Attorney General Faris Al Rawi’s revelation on Thursday that Trinidad and Tobago does not currently have a system for advance information on sex offenders entering T&T is worrisome.
It arose when reporters asked the AG how Kenneth Petty, the husband of Trinidad-born US rapper, Nicki Minaj, was allowed into the country for Carnival.
According to the AG, T&T doesn’t have a visa arrangement with the US and so would not have been able to access such information.
Petty ought not to have been given clearance to enter the country as easily as he did.
He was convicted of first-degree attempted rape in 1995 when he was 16. He served almost four years for that crime but in 2006 he was back in prison for manslaughter.
Court records showed that during his time behind bars he was cited for nine separate violations, and got four months in solitary confinement as punishment.
That a convicted sex offender was also allowed inside the St Jude’s Home for Girls during his visit here, only added insult to injury.
There is an urgent need now for the pursuit of proper treaties to allow better checks of those coming here, not only from the US but from every other country as well.
The system worked well in April last year when Jamaican dancehall artiste, Buju Banton needed special permission from Minister of National Security, Stuart Young to enter the country. Banton had just finished serving a jail term in the US for conspiracy to traffic drugs.

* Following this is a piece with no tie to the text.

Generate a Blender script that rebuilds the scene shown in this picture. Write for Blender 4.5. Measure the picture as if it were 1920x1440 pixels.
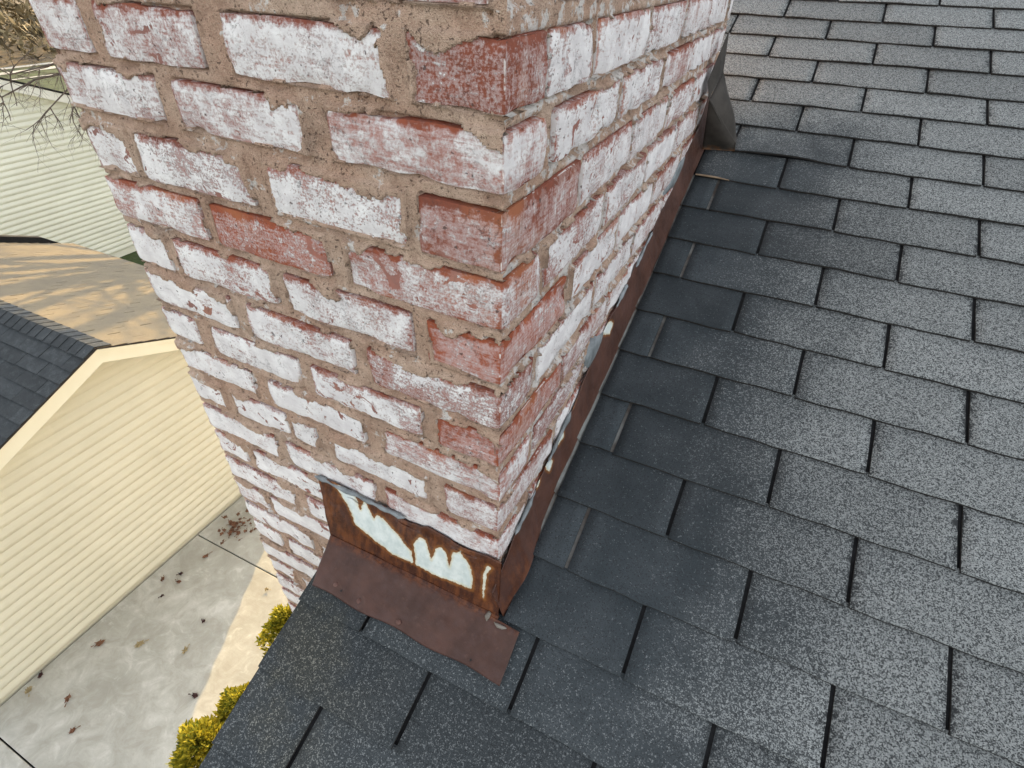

Young’s position was clear, “Buju Banton falls foul of our immigration laws in Trinidad and Tobago. I have asked that it be conveyed to the organisers of the concert that they need to make an application to the minister.”
Given that the Immigration laws were not capable of raising a red flag on Petty's crimes, we have more work to do.
We need mechanisms to ensure that this does not happen again.
The AG offered some hope, however, saying that as Government works to replace Customs and Immigration forms with harmonised forms, advanced passenger information systems will come into effect.
When that is done, “We’ll know who’s a sex offender or not,” he said.
But Al Rawi also told reporters that Government had sought a sex offenders law where a convicted sex offender’s passport could be stamped as such, “so Immigration officers would know automatically.”
He added, “the interest groups” didn’t want that for T&T and Government had to comply or the administration wouldn’t have gotten the “kind of support we wanted.”
In the wake of International Women’s Day celebrated yesterday, we encourage the Government and Opposition to revisit how we address these issues. Petty politics should not stand in the way of the safety of our women and girls.